Adweek asked: Is the publication of these stories a turning point?


"I think these stories would be a turning point for any news organization in the world, to be honest. This has been a huge story and continues to be. And clearly it's attracting an enormous audience both in the U.S. and globally.

"What we're seeing is the sort of underlying growth aside from the spikes around when we publish these stories, which is really pleasing.

"I'm certainly hearing from readers who are writing to us and emailing and taking the time to say how much they appreciate the reporting that we're doing on this story, but also, really gratifyingly, how they're finding things all around the site that really speak to them.

"So that's great. As an inducement to sample for new readers, it's a good one because it's actually really core to who we are in lots of ways. So it's not misleading.

Have you been surprised by the reaction Glenn Greenwald has received or the press attention/stories that have been written about him?


"It has surprised me that journalists would be keen to describe someone doing I think quite brave and important work as not journalistic. I'm surprised by that. I was really taken aback by it.

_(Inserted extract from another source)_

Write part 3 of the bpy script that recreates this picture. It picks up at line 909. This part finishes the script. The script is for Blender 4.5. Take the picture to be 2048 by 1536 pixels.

" We come from the U.K. newspaper background, where news organisations jab at each other all the time and it's perfectly territorial and in some cases vicious. But in general when it's the establishment vs. the media, you stand by the media.

Glenn Greenwald is now to publish a book about Edward Snowden's exposure of mass public surveillance by the US government.

The book, which is due out in March, will contain new revelations about the NSA surveillance programs, according to publisher Metropolitan Books.